Pro-affirmative action groups cried tears of joy when the Supreme Court upheld diversity as a compelling state interest, and there was a collective sigh of relief signifying that all those years of appeals, debates and rallies on frosty Michigan winter days had come to a glorious end. But it may not be over yet. Ward Connerly is back. 

For Connerly, today is 1978 all over again. Bakke upheld affirmative action, but the maverick dissenting California regent created a grassroots movement for a state ballot initiative to ban race-based admissions in all California schools. The question got on the ballot, and the people voted against affirmative action. 

Connerly’s Sacramento-based American Civil Rights Coalition can appear to be a segregationist juggernaut with its proven record of being unfazed with the Bakke decision and ultimately killing the only successful integration system the University of California ever had. 

“The Court may have allowed racial preferences with their decision, but they did not mandate them,” Connerly said when he announced his plan to begin a signature drive in Michigan. “The people still rule in this country, not robed justices.” 

But while he has a big victory under its belt, must pro-affirmative action and progressive groups worry that history will repeat itself, leaving the Grutter decision as a dead letter? Will Ward Connerly have his way? The situation is much different now for Connerly than it was over two decades ago. It’s 2003 and it’s Michigan, not California, where the political landscape is, as some have put it, bi-polar. 

The Michigan Republican Party is uninterested in helping Connerly’s effort. “We don’t think it’s valuable to keep stirring the pot on this issue,” Greg McNeilly, spokesman for the Michigan Republican Party told the Detroit News. “Public policy should be focused on healing the racial divide, and that’s not something accomplished by Mr. Connerly’s initiative.” 

Michigan Republicans walk a fine line. Because the state is equally divided between right and left, an alienation of minority voters would cost Bush 18 electoral votes in 2004, which could very well hand the Democratic candidate a presidential victory. 

And corporate America, another necessary ally, will probably not get involved. Though big business has always found themselves aligned with conservative financial interests, dozens of Fortune 500 companies filed friend-of-the-court briefs in favor of Michigan’s policies citing a need for a diverse work force. Therefore, it seems unlikely Connerly will woo many corporate firms into his movement. 

Then there’s another problem Connerly faces: those pesky activists. Shanta Driver, the spokesperson for the student interveners in both Grutter and Gratz, said, “Acting now is the key to victory. We can defeat Ward Connerly’s anti-affirmative action ballot proposition before it ever gets off the ground, but only if we act decisively now. Any business, institution, or individual that funds the attack on civil rights will face a consumer boycott and pickets organized by the youth of the new civil rights movement.” 

Is this something Connerly and the ACRC should take seriously? Can student activists really get in his way? 

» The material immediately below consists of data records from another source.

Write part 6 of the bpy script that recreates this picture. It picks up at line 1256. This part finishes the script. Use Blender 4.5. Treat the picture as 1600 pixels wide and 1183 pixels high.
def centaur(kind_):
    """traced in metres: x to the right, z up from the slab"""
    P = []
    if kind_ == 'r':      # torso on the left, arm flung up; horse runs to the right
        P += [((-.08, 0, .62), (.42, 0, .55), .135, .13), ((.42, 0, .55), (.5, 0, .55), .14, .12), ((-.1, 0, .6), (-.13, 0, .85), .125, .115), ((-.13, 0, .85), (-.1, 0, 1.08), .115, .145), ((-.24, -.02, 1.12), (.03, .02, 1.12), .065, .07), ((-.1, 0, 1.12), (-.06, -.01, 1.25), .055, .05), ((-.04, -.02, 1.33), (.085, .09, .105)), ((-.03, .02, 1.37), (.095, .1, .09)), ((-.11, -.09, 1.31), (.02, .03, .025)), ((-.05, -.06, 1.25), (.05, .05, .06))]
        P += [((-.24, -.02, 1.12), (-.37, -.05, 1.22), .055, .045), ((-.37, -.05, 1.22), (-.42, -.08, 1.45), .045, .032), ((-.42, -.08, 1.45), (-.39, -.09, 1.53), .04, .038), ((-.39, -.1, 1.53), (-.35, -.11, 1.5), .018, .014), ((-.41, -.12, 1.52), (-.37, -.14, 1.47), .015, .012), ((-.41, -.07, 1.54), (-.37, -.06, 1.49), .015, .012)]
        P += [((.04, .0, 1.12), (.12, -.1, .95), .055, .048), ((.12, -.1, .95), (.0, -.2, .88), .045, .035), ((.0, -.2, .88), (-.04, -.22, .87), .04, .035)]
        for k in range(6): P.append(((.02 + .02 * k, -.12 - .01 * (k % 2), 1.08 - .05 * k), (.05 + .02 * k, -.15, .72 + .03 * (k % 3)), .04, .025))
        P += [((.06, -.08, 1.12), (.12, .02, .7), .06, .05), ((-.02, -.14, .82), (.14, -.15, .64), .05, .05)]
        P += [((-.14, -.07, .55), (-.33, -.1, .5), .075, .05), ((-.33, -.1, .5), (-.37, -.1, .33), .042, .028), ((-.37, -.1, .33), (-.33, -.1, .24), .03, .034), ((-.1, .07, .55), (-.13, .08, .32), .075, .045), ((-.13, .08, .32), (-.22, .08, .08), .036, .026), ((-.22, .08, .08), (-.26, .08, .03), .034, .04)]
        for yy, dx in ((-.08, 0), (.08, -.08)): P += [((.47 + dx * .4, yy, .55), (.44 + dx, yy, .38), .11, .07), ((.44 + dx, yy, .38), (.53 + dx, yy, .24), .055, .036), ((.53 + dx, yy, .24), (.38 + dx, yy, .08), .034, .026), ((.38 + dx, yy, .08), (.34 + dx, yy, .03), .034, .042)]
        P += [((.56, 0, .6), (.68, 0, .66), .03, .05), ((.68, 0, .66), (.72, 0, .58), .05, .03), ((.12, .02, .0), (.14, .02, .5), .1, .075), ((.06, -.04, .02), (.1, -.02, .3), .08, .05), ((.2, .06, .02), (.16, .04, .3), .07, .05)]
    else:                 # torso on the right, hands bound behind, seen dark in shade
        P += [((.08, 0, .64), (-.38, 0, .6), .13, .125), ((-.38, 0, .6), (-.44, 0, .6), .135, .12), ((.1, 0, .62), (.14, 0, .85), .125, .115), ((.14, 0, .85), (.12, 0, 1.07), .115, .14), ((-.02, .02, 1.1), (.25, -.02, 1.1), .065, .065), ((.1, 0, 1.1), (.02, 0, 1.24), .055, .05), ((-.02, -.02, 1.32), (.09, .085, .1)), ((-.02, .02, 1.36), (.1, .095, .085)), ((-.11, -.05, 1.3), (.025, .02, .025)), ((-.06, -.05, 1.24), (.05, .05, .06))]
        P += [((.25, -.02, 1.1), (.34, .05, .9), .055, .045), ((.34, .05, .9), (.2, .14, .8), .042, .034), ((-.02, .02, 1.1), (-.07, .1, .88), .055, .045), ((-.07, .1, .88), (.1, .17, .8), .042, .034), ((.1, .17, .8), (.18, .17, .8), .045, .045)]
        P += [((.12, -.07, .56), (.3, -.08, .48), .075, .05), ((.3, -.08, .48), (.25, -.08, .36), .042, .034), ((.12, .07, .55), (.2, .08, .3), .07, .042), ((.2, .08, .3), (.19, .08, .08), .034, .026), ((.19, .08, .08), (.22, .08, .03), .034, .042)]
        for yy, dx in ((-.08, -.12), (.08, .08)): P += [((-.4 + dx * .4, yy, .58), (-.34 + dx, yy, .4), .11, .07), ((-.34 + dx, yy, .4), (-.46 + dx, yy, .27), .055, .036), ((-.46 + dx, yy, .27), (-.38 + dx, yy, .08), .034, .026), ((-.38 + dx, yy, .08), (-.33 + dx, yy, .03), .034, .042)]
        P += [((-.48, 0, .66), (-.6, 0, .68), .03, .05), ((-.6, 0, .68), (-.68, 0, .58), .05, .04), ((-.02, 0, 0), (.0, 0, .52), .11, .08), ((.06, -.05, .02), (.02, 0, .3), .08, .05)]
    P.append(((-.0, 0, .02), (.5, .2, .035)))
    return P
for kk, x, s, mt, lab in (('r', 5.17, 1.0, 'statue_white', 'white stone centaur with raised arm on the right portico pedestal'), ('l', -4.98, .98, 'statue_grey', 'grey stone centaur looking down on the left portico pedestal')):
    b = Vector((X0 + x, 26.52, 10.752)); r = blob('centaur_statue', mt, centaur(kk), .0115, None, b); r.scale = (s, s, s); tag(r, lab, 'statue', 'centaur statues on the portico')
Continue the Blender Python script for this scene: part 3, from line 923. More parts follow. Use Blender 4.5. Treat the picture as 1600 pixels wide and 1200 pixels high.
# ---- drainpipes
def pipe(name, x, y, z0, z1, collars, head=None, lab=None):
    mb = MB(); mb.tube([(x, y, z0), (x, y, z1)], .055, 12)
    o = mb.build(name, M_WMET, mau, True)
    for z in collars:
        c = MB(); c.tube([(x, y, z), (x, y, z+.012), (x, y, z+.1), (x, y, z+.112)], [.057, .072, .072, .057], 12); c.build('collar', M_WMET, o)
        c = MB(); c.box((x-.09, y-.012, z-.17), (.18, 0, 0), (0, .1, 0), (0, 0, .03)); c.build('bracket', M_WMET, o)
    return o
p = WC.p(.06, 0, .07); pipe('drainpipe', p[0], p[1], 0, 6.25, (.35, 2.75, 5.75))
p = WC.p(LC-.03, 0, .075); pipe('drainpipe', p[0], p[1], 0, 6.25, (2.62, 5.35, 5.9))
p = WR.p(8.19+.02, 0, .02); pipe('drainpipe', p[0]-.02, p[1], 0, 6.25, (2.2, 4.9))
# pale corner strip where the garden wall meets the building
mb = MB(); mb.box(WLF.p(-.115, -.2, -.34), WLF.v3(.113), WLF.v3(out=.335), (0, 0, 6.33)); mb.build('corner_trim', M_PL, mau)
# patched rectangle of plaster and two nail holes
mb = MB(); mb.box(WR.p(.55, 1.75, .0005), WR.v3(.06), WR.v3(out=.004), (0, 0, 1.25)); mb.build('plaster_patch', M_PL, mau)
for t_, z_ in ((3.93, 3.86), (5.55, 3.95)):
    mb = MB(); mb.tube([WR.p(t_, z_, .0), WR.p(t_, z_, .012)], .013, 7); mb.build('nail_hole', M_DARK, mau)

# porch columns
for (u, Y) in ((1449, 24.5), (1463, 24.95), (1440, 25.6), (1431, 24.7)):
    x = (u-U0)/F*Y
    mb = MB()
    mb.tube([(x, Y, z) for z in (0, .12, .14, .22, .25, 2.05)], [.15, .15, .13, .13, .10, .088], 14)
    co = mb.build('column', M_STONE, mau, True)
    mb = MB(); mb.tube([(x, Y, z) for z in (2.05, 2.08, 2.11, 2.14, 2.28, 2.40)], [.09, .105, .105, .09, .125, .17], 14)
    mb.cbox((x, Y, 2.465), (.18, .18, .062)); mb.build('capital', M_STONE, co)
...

Yes, in fact, two student groups at the University of Michigan—Students Supporting Affirmative Action and the Coalition to Defend Affirmative Action By Any Means Necessary—were instrumental in bringing thousands of students to rally outside the Supreme Court and bringing the issue to the forefront of campus debate for as long as the cases have been going through the appeals process. 

If there is one thing Michigan student activists are not known for, it’s being quiet. So if Connerly wants to go through with this, he’s not going to go without a fight.  

Connerly, once the champion of social conservatives, finds himself friendless in the contemporary affirmative action affair. Perhaps his 15 minutes of political fame are over, sealed with a protest in Ann Arbor this week and Dear John letter from the GOP. 

The possibility for a state ballot initiative banning affirmative action in Michigan is very real, but at this point in time, it’s a pipe dream.  

 

Ari Paul is a freelance writer based in Ann Arbor, Mich.